Strip the pictures and reproduce the rest of the listing exactly.

+ + +

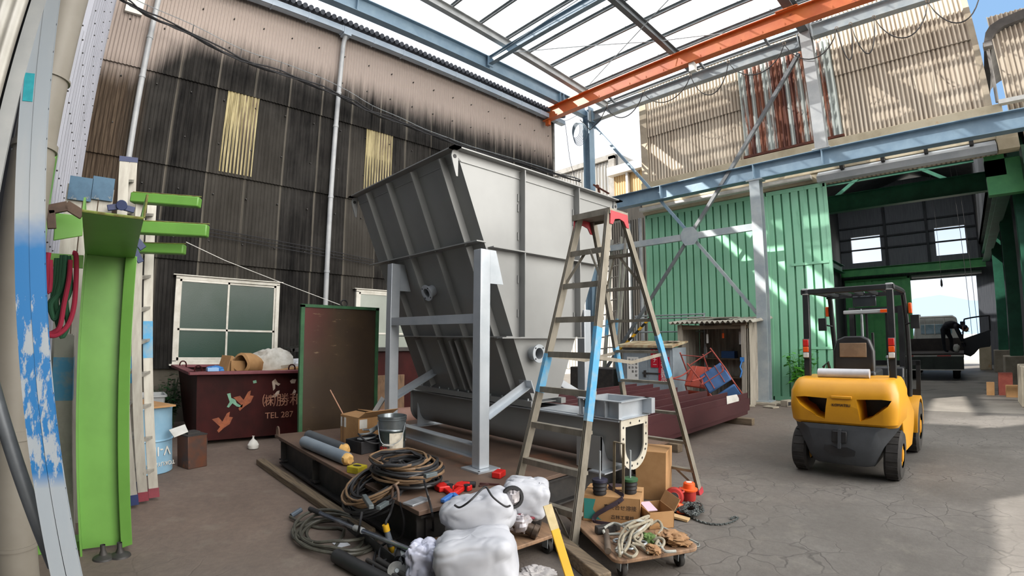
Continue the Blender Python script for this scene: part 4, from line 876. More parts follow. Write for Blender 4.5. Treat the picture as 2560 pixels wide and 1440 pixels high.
w = MB(); w.box(-.53, .53, .44, .52, gh - .065, gh); fl(w, 'guard_crossbar', m_fb, bevel=.01)
w = MB(); w.box(-.5, .5, 1.55, 1.62, gh - .06, gh - .01); fl(w, 'guard_crossbar', m_fb)
for k in range(5):
    w = MB(); x = -.34 + .17 * k; w.box(x - .012, x + .012, .5, 1.58, gh - .045, gh - .005); fl(w, 'roof_bar', m_fb)
w = MB(); w.box(-.06, .22, 1.1, 1.14, 1.95, 2.08); w.tube([(.08, 1.12, 2.05), (.08, 1.12, 2.14)], .01, 6); fl(w, 'rear_view_mirror', mat('mirror_dark', '#565b60', None, rough=.12, metal=.8), bevel=.02)
w = MB(); w.box(-.42, .20, 2.18, 2.26, 1.90, 1.955); wl = fl(w, 'work_lamp_bar', m_grey, bevel=.01)
w = MB(); w.box(.10, .20, 2.16, 2.18, 1.905, 1.95); fl(w, 'lamp_lens', bpy.data.materials['amber'], wl)
# seat
sb = loft([[(x * k + 0, .70 + dy, 1.14 + z) for x, z in ((-.24, 0), (-.24, .26), (-.19, .40), (-.1, .44), (.1, .44), (.19, .40), (.24, .26), (.24, 0))] for k, dy in ((.92, 0.0), (1.0, .03), (1.0, .08), (.9, .13))])
st = fl(sb, 'seat', m_fb, bevel=.015)
w = MB(); w.box(-.25, .25, .68, 1.25, 1.05, 1.17); fl(w, 'cushion', m_fb, st, .03)
w = MB(); w.box(-.155, .155, .688, .70, 1.33, 1.50); fl(w, 'worn_patch', mat('worn_foam', '#7c6854', '#8d7861', 8, .85), st, .01)
w = MB(); w.box(-.36, -.25, .72, 1.1, 1.05, 1.14); w.tube([(-.36, .7, 1.2), (-.30, .7, 1.27), (-.27, .75, 1.1)], .02, 6); fl(w, 'armrest', m_fb, bevel=.01)
w = MB(); w.box(-.5, .5, .5, 1.3, .95, 1.06); fl(w, 'hood', m_fb, bevel=.02)
# mast and carriage
for s_ in (-1, 1):
    w = MB(); w.hbeam((s_ * .34, 2.42, .12), (s_ * .34, 2.42, 2.0), .07, .12, .014, .012, (0, 1, 0)); mst = fl(w, 'mast_rail', m_fb)
    w = MB(); w.cyl((s_ * .20, 2.40, .2), (s_ * .20, 2.40, 1.55), .035, 10); w.cyl((s_ * .20, 2.40, 1.5), (s_ * .20, 2.40, 1.98), .022, 10); fl(w, 'lift_cylinder', m_galv)
    w = MB(); w.box(s_ * .14 - .015, s_ * .14 + .015, 2.41, 2.45, .6, 1.9); fl(w, 'mast_chain', m_fb)
w = MB(); w.box(-.38, .38, 2.38, 2.46, 1.90, 1.99); fl(w, 'mast_crossbar', m_fb)
w = MB()
for z in (.32, .70): w.box(-.56, .56, 2.52, 2.57, z, z + .1)
for x in (-.53, -.18, .18, .53): w.box(x - .03, x + .03, 2.53, 2.56, .3, 1.2)
w.box(-.56, .56, 2.53, 2.56, 1.14, 1.21); fl(w, 'backrest_carriage', m_fb)
for s_ in (-1, 1):
    w = MB(); w.box(s_ * .3 - .06, s_ * .3 + .06, 2.57, 2.61, .06, .8); w.box(s_ * .3 - .06, s_ * .3 + .06, 2.57, 3.6, .05, .09); fl(w, 'fork', m_fb)
w = MB(); p_ = FM @ Vector((-.02, .30, 1.165)); w.cyl(FM @ Vector((-.30, .26, 1.165)), FM @ Vector((.26, .26, 1.165)), .052, 18); one('plastic_roll', w, mat('roll_film', '#c9c9cc', '#b5b5ba', 5, .3), 'roll of silvery plastic film lying behind the forklift seat', 'roll')
# ------------------------------------------------------------------ steel surface plate (low platform)
PZ0 = .38
pt = thing('surface_plate', 'wide low rusty steel work platform carrying the grey hopper', 'platform', (-4.6, 3.5, 0))
w = MB(); w.box(-6.22, -2.93, 1.86, 5.3, PZ0 - .035, PZ0); w.build('top_plate', m_rustplate, pt, bevel=.004)
for p, q in (((-6.15, 1.97, .19), (-3.0, 1.97, .19)), ((-6.15, 5.2, .19), (-3.0, 5.2, .19))):
    w = MB(); w.hbeam(p, q, .15, .31, .02, .014); w.build('edge_beam', m_dark, pt)
for x in (-6.1, -5.05, -4.05, -3.03):
    w = MB(); w.hbeam((x, 1.9, .20), (x, 5.25, .20), .13, .25, .016, .012); w.build('cross_beam', m_dark, pt)
for x, y in ((-6.2, 1.88), (-3.32, 1.87)):
    w = MB(); w.tube([(x, y, PZ0)] + [(x + .045 - .045 * math.cos(q), y, PZ0 + .05 + .05 * math.sin(q)) for q in np.linspace(0, PI, 7)] + [(x + .09, y, PZ0)], .011, 7); w.build('lifting_lug', m_rustplate, pt)
w = MB(); w.bar((-6.35, 1.72, .035), (-3.55, 1.80, .035), .10, .07); one('timber', w, m_wood, 'long grey timber lying along the near-left foot of the platform', 'timber', bevel=.006)

# ------------------------------------------------------------------ hopper on its frame
t = NT('silver_grey_paint'); t.b.inputs['Roughness'].default_value = .5; t.b.inputs['Metallic'].default_value = .3
t.col(t.mix(t.rng(t.noise(1.3, detail=4), .35, .7), hx('#868786'), hx('#909190'))); m_silver = t.m
m_silver_f = mat('silver_frame_paint', '#b4bac0', '#a8afb6', 4, .38, metal=.5)
hp = thing('hopper', 'large grey steel hopper on a four-post frame standing on the rusty platform', 'hopper', (-4.65, 3.9, PZ0))
XA, XB = -5.72, -3.6; ZT, ZB = 3.36, .94; YF, YBk = 2.63, 5.17; BF, BB = 3.66, 4.06
def fy(z): return BF + (YF - BF) * (z - ZB) / (ZT - ZB)        # front (dark) sloping face
def by(z): return BB + (YBk - BB) * (z - ZB) / (ZT - ZB)
w = MB(); A = [(XA, YF, ZT), (XB, YF, ZT), (XB, YBk, ZT), (XA, YBk, ZT)]; B_ = [(XA, BF, ZB), (XB, BF, ZB), (XB, BB, ZB), (XA, BB, ZB)]
tt = .01; A2 = [(XA + tt, YF + tt, ZT), (XB - tt, YF + tt, ZT), (XB - tt, YBk - tt, ZT), (XA + tt, YBk - tt, ZT)]; B2 = [(XA + tt, BF + tt, ZB), (XB - tt, BF + tt, ZB), (XB - tt, BB - tt, ZB), (XA + tt, BB - tt, ZB)]
w.add(A + B_ + A2 + B2, [(0, 4, 5, 1), (1, 5, 6, 2), (2, 6, 7, 3), (3, 7, 4, 0), (8, 9, 13, 12), (9, 10, 14, 13), (10, 11, 15, 14), (11, 8, 12, 15), (0, 1, 9, 8), (1, 2, 10, 9), (2, 3, 11, 10), (3, 0, 8, 11), (4, 12, 13, 5), (5, 13, 14, 6), (6, 14, 15, 7), (7, 15, 12, 4)])
w.build('shell', m_silver, hp)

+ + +

• [In response]
Continue the Blender Python script for this scene: part 4, from line 876. More parts follow. Write for Blender 4.5. Treat the picture as 2560 pixels wide and 1440 pixels high.
w = MB(); w.box(-.53, .53, .44, .52, gh - .065, gh); fl(w, 'guard_crossbar', m_fb, bevel=.01)
w = MB(); w.box(-.5, .5, 1.55, 1.62, gh - .06, gh - .01); fl(w, 'guard_crossbar', m_fb)
for k in range(5):
    w = MB(); x = -.34 + .17 * k; w.box(x - .012, x + .012, .5, 1.58, gh - .045, gh - .005); fl(w, 'roof_bar', m_fb)
w = MB(); w.box(-.06, .22, 1.1, 1.14, 1.95, 2.08); w.tube([(.08, 1.12, 2.05), (.08, 1.12, 2.14)], .01, 6); fl(w, 'rear_view_mirror', mat('mirror_dark', '#565b60', None, rough=.12, metal=.8), bevel=.02)
w = MB(); w.box(-.42, .20, 2.18, 2.26, 1.90, 1.955); wl = fl(w, 'work_lamp_bar', m_grey, bevel=.01)
w = MB(); w.box(.10, .20, 2.16, 2.18, 1.905, 1.95); fl(w, 'lamp_lens', bpy.data.materials['amber'], wl)
# seat
sb = loft([[(x * k + 0, .70 + dy, 1.14 + z) for x, z in ((-.24, 0), (-.24, .26), (-.19, .40), (-.1, .44), (.1, .44), (.19, .40), (.24, .26), (.24, 0))] for k, dy in ((.92, 0.0), (1.0, .03), (1.0, .08), (.9, .13))])
st = fl(sb, 'seat', m_fb, bevel=.015)
w = MB(); w.box(-.25, .25, .68, 1.25, 1.05, 1.17); fl(w, 'cushion', m_fb, st, .03)
w = MB(); w.box(-.155, .155, .688, .70, 1.33, 1.50); fl(w, 'worn_patch', mat('worn_foam', '#7c6854', '#8d7861', 8, .85), st, .01)
w = MB(); w.box(-.36, -.25, .72, 1.1, 1.05, 1.14); w.tube([(-.36, .7, 1.2), (-.30, .7, 1.27), (-.27, .75, 1.1)], .02, 6); fl(w, 'armrest', m_fb, bevel=.01)
w = MB(); w.box(-.5, .5, .5, 1.3, .95, 1.06); fl(w, 'hood', m_fb, bevel=.02)
# mast and carriage
for s_ in (-1, 1):
    w = MB(); w.hbeam((s_ * .34, 2.42, .12), (s_ * .34, 2.42, 2.0), .07, .12, .014, .012, (0, 1, 0)); mst = fl(w, 'mast_rail', m_fb)
    w = MB(); w.cyl((s_ * .20, 2.40, .2), (s_ * .20, 2.40, 1.55), .035, 10); w.cyl((s_ * .20, 2.40, 1.5), (s_ * .20, 2.40, 1.98), .022, 10); fl(w, 'lift_cylinder', m_galv)
    w = MB(); w.box(s_ * .14 - .015, s_ * .14 + .015, 2.41, 2.45, .6, 1.9); fl(w, 'mast_chain', m_fb)
w = MB(); w.box(-.38, .38, 2.38, 2.46, 1.90, 1.99); fl(w, 'mast_crossbar', m_fb)
w = MB()
for z in (.32, .70): w.box(-.56, .56, 2.52, 2.57, z, z + .1)
for x in (-.53, -.18, .18, .53): w.box(x - .03, x + .03, 2.53, 2.56, .3, 1.2)
w.box(-.56, .56, 2.53, 2.56, 1.14, 1.21); fl(w, 'backrest_carriage', m_fb)
for s_ in (-1, 1):
    w = MB(); w.box(s_ * .3 - .06, s_ * .3 + .06, 2.57, 2.61, .06, .8); w.box(s_ * .3 - .06, s_ * .3 + .06, 2.57, 3.6, .05, .09); fl(w, 'fork', m_fb)
w = MB(); p_ = FM @ Vector((-.02, .30, 1.165)); w.cyl(FM @ Vector((-.30, .26, 1.165)), FM @ Vector((.26, .26, 1.165)), .052, 18); one('plastic_roll', w, mat('roll_film', '#c9c9cc', '#b5b5ba', 5, .3), 'roll of silvery plastic film lying behind the forklift seat', 'roll')
# ------------------------------------------------------------------ steel surface plate (low platform)
PZ0 = .38
pt = thing('surface_plate', 'wide low rusty steel work platform carrying the grey hopper', 'platform', (-4.6, 3.5, 0))
w = MB(); w.box(-6.22, -2.93, 1.86, 5.3, PZ0 - .035, PZ0); w.build('top_plate', m_rustplate, pt, bevel=.004)
for p, q in (((-6.15, 1.97, .19), (-3.0, 1.97, .19)), ((-6.15, 5.2, .19), (-3.0, 5.2, .19))):
    w = MB(); w.hbeam(p, q, .15, .31, .02, .014); w.build('edge_beam', m_dark, pt)
for x in (-6.1, -5.05, -4.05, -3.03):
    w = MB(); w.hbeam((x, 1.9, .20), (x, 5.25, .20), .13, .25, .016, .012); w.build('cross_beam', m_dark, pt)
for x, y in ((-6.2, 1.88), (-3.32, 1.87)):
    w = MB(); w.tube([(x, y, PZ0)] + [(x + .045 - .045 * math.cos(q), y, PZ0 + .05 + .05 * math.sin(q)) for q in np.linspace(0, PI, 7)] + [(x + .09, y, PZ0)], .011, 7); w.build('lifting_lug', m_rustplate, pt)
w = MB(); w.bar((-6.35, 1.72, .035), (-3.55, 1.80, .035), .10, .07); one('timber', w, m_wood, 'long grey timber lying along the near-left foot of the platform', 'timber', bevel=.006)

# ------------------------------------------------------------------ hopper on its frame
t = NT('silver_grey_paint'); t.b.inputs['Roughness'].default_value = .5; t.b.inputs['Metallic'].default_value = .3
t.col(t.mix(t.rng(t.noise(1.3, detail=4), .35, .7), hx('#868786'), hx('#909190'))); m_silver = t.m
m_silver_f = mat('silver_frame_paint', '#b4bac0', '#a8afb6', 4, .38, metal=.5)
hp = thing('hopper', 'large grey steel hopper on a four-post frame standing on the rusty platform', 'hopper', (-4.65, 3.9, PZ0))
XA, XB = -5.72, -3.6; ZT, ZB = 3.36, .94; YF, YBk = 2.63, 5.17; BF, BB = 3.66, 4.06
def fy(z): return BF + (YF - BF) * (z - ZB) / (ZT - ZB)        # front (dark) sloping face
def by(z): return BB + (YBk - BB) * (z - ZB) / (ZT - ZB)
w = MB(); A = [(XA, YF, ZT), (XB, YF, ZT), (XB, YBk, ZT), (XA, YBk, ZT)]; B_ = [(XA, BF, ZB), (XB, BF, ZB), (XB, BB, ZB), (XA, BB, ZB)]
tt = .01; A2 = [(XA + tt, YF + tt, ZT), (XB - tt, YF + tt, ZT), (XB - tt, YBk - tt, ZT), (XA + tt, YBk - tt, ZT)]; B2 = [(XA + tt, BF + tt, ZB), (XB - tt, BF + tt, ZB), (XB - tt, BB - tt, ZB), (XA + tt, BB - tt, ZB)]
w.add(A + B_ + A2 + B2, [(0, 4, 5, 1), (1, 5, 6, 2), (2, 6, 7, 3), (3, 7, 4, 0), (8, 9, 13, 12), (9, 10, 14, 13), (10, 11, 15, 14), (11, 8, 12, 15), (0, 1, 9, 8), (1, 2, 10, 9), (2, 3, 11, 10), (3, 0, 8, 11), (4, 12, 13, 5), (5, 13, 14, 6), (6, 14, 15, 7), (7, 15, 12, 4)])
w.build('shell', m_silver, hp)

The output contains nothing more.